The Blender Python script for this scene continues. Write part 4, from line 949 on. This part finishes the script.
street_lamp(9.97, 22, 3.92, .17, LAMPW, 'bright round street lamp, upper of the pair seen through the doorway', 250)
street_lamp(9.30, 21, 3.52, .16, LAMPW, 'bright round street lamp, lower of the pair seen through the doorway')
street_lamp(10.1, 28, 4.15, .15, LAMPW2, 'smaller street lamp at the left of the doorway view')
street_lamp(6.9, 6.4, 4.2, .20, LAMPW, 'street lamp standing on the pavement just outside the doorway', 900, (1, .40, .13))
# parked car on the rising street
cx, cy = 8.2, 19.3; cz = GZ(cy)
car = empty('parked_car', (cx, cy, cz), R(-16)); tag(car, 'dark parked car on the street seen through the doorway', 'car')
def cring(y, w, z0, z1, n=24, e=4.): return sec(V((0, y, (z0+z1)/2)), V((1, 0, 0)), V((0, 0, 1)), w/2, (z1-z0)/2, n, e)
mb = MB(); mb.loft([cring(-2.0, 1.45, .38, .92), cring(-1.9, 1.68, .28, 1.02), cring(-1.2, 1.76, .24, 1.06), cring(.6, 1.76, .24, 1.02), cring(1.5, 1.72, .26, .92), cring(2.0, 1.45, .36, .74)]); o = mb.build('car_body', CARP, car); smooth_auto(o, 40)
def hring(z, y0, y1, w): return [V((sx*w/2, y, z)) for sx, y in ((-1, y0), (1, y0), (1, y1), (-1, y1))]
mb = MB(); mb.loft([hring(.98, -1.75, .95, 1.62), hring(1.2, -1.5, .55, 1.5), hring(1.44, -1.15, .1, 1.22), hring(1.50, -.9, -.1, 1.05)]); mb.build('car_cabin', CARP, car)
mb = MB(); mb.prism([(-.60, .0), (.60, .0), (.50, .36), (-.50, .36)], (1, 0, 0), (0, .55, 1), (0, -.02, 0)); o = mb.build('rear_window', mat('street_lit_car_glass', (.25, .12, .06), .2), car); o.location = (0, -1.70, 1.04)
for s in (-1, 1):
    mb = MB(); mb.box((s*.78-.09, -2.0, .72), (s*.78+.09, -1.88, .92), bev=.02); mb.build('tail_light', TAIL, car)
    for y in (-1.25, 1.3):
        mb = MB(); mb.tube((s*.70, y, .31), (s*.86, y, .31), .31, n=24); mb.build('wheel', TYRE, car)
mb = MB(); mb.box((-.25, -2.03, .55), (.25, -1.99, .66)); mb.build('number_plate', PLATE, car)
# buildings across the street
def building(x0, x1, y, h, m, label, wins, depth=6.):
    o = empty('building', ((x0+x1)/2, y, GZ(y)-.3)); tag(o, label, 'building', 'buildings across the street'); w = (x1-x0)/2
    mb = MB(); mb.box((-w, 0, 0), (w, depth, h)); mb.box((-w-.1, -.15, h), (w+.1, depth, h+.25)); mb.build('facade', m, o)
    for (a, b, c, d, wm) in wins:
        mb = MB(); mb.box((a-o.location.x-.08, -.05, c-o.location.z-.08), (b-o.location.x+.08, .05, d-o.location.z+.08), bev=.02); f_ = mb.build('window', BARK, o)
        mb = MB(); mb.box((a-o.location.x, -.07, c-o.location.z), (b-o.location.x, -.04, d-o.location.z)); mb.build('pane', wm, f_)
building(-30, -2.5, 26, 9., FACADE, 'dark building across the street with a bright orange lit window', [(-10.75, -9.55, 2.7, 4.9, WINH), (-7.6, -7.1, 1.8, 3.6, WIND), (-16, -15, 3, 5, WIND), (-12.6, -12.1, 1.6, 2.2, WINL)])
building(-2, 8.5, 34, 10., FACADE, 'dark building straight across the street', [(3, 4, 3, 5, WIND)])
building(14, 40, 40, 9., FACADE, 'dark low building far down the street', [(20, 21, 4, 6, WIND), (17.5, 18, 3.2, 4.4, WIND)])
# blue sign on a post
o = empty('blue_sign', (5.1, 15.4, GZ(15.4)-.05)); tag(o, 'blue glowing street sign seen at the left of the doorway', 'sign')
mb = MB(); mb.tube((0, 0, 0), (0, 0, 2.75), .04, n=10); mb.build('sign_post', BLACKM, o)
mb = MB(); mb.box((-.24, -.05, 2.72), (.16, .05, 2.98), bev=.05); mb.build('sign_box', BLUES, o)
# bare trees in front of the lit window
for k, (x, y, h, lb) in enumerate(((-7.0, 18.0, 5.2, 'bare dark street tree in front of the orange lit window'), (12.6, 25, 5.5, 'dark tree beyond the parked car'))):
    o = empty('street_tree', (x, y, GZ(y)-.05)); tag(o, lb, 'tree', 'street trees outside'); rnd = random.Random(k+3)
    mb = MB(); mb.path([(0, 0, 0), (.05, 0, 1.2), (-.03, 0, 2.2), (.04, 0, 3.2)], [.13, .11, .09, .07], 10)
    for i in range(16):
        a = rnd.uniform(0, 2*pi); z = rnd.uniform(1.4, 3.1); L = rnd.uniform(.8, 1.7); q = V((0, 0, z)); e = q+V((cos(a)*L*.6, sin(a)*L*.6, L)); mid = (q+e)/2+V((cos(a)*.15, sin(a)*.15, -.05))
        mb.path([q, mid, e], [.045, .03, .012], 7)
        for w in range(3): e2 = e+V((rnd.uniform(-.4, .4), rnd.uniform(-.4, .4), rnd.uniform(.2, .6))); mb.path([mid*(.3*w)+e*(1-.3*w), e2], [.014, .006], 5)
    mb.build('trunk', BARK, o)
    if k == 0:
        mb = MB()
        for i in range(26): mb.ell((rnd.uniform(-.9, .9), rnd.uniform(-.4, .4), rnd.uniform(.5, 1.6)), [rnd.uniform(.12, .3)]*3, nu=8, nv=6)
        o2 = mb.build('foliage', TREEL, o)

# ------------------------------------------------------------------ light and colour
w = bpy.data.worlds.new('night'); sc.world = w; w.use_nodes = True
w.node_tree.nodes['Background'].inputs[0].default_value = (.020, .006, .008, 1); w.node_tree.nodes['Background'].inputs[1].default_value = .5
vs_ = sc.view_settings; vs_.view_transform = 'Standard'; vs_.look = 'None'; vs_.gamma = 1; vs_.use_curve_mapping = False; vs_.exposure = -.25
+++
▶ [Problem] Print back all the lines verbatim.

▶ [Answer for the task]
The Blender Python script for this scene continues. Write part 4, from line 949 on. This part finishes the script.
street_lamp(9.97, 22, 3.92, .17, LAMPW, 'bright round street lamp, upper of the pair seen through the doorway', 250)
street_lamp(9.30, 21, 3.52, .16, LAMPW, 'bright round street lamp, lower of the pair seen through the doorway')
street_lamp(10.1, 28, 4.15, .15, LAMPW2, 'smaller street lamp at the left of the doorway view')
street_lamp(6.9, 6.4, 4.2, .20, LAMPW, 'street lamp standing on the pavement just outside the doorway', 900, (1, .40, .13))
# parked car on the rising street
cx, cy = 8.2, 19.3; cz = GZ(cy)
car = empty('parked_car', (cx, cy, cz), R(-16)); tag(car, 'dark parked car on the street seen through the doorway', 'car')
def cring(y, w, z0, z1, n=24, e=4.): return sec(V((0, y, (z0+z1)/2)), V((1, 0, 0)), V((0, 0, 1)), w/2, (z1-z0)/2, n, e)
mb = MB(); mb.loft([cring(-2.0, 1.45, .38, .92), cring(-1.9, 1.68, .28, 1.02), cring(-1.2, 1.76, .24, 1.06), cring(.6, 1.76, .24, 1.02), cring(1.5, 1.72, .26, .92), cring(2.0, 1.45, .36, .74)]); o = mb.build('car_body', CARP, car); smooth_auto(o, 40)
def hring(z, y0, y1, w): return [V((sx*w/2, y, z)) for sx, y in ((-1, y0), (1, y0), (1, y1), (-1, y1))]
mb = MB(); mb.loft([hring(.98, -1.75, .95, 1.62), hring(1.2, -1.5, .55, 1.5), hring(1.44, -1.15, .1, 1.22), hring(1.50, -.9, -.1, 1.05)]); mb.build('car_cabin', CARP, car)
mb = MB(); mb.prism([(-.60, .0), (.60, .0), (.50, .36), (-.50, .36)], (1, 0, 0), (0, .55, 1), (0, -.02, 0)); o = mb.build('rear_window', mat('street_lit_car_glass', (.25, .12, .06), .2), car); o.location = (0, -1.70, 1.04)
for s in (-1, 1):
    mb = MB(); mb.box((s*.78-.09, -2.0, .72), (s*.78+.09, -1.88, .92), bev=.02); mb.build('tail_light', TAIL, car)
    for y in (-1.25, 1.3):
        mb = MB(); mb.tube((s*.70, y, .31), (s*.86, y, .31), .31, n=24); mb.build('wheel', TYRE, car)
mb = MB(); mb.box((-.25, -2.03, .55), (.25, -1.99, .66)); mb.build('number_plate', PLATE, car)
# buildings across the street
def building(x0, x1, y, h, m, label, wins, depth=6.):
    o = empty('building', ((x0+x1)/2, y, GZ(y)-.3)); tag(o, label, 'building', 'buildings across the street'); w = (x1-x0)/2
    mb = MB(); mb.box((-w, 0, 0), (w, depth, h)); mb.box((-w-.1, -.15, h), (w+.1, depth, h+.25)); mb.build('facade', m, o)
    for (a, b, c, d, wm) in wins:
        mb = MB(); mb.box((a-o.location.x-.08, -.05, c-o.location.z-.08), (b-o.location.x+.08, .05, d-o.location.z+.08), bev=.02); f_ = mb.build('window', BARK, o)
        mb = MB(); mb.box((a-o.location.x, -.07, c-o.location.z), (b-o.location.x, -.04, d-o.location.z)); mb.build('pane', wm, f_)
building(-30, -2.5, 26, 9., FACADE, 'dark building across the street with a bright orange lit window', [(-10.75, -9.55, 2.7, 4.9, WINH), (-7.6, -7.1, 1.8, 3.6, WIND), (-16, -15, 3, 5, WIND), (-12.6, -12.1, 1.6, 2.2, WINL)])
building(-2, 8.5, 34, 10., FACADE, 'dark building straight across the street', [(3, 4, 3, 5, WIND)])
building(14, 40, 40, 9., FACADE, 'dark low building far down the street', [(20, 21, 4, 6, WIND), (17.5, 18, 3.2, 4.4, WIND)])
# blue sign on a post
o = empty('blue_sign', (5.1, 15.4, GZ(15.4)-.05)); tag(o, 'blue glowing street sign seen at the left of the doorway', 'sign')
mb = MB(); mb.tube((0, 0, 0), (0, 0, 2.75), .04, n=10); mb.build('sign_post', BLACKM, o)
mb = MB(); mb.box((-.24, -.05, 2.72), (.16, .05, 2.98), bev=.05); mb.build('sign_box', BLUES, o)
# bare trees in front of the lit window
for k, (x, y, h, lb) in enumerate(((-7.0, 18.0, 5.2, 'bare dark street tree in front of the orange lit window'), (12.6, 25, 5.5, 'dark tree beyond the parked car'))):
    o = empty('street_tree', (x, y, GZ(y)-.05)); tag(o, lb, 'tree', 'street trees outside'); rnd = random.Random(k+3)
    mb = MB(); mb.path([(0, 0, 0), (.05, 0, 1.2), (-.03, 0, 2.2), (.04, 0, 3.2)], [.13, .11, .09, .07], 10)
    for i in range(16):
        a = rnd.uniform(0, 2*pi); z = rnd.uniform(1.4, 3.1); L = rnd.uniform(.8, 1.7); q = V((0, 0, z)); e = q+V((cos(a)*L*.6, sin(a)*L*.6, L)); mid = (q+e)/2+V((cos(a)*.15, sin(a)*.15, -.05))
        mb.path([q, mid, e], [.045, .03, .012], 7)
        for w in range(3): e2 = e+V((rnd.uniform(-.4, .4), rnd.uniform(-.4, .4), rnd.uniform(.2, .6))); mb.path([mid*(.3*w)+e*(1-.3*w), e2], [.014, .006], 5)
    mb.build('trunk', BARK, o)
    if k == 0:
        mb = MB()
        for i in range(26): mb.ell((rnd.uniform(-.9, .9), rnd.uniform(-.4, .4), rnd.uniform(.5, 1.6)), [rnd.uniform(.12, .3)]*3, nu=8, nv=6)
        o2 = mb.build('foliage', TREEL, o)

# ------------------------------------------------------------------ light and colour
w = bpy.data.worlds.new('night'); sc.world = w; w.use_nodes = True
w.node_tree.nodes['Background'].inputs[0].default_value = (.020, .006, .008, 1); w.node_tree.nodes['Background'].inputs[1].default_value = .5
vs_ = sc.view_settings; vs_.view_transform = 'Standard'; vs_.look = 'None'; vs_.gamma = 1; vs_.use_curve_mapping = False; vs_.exposure = -.25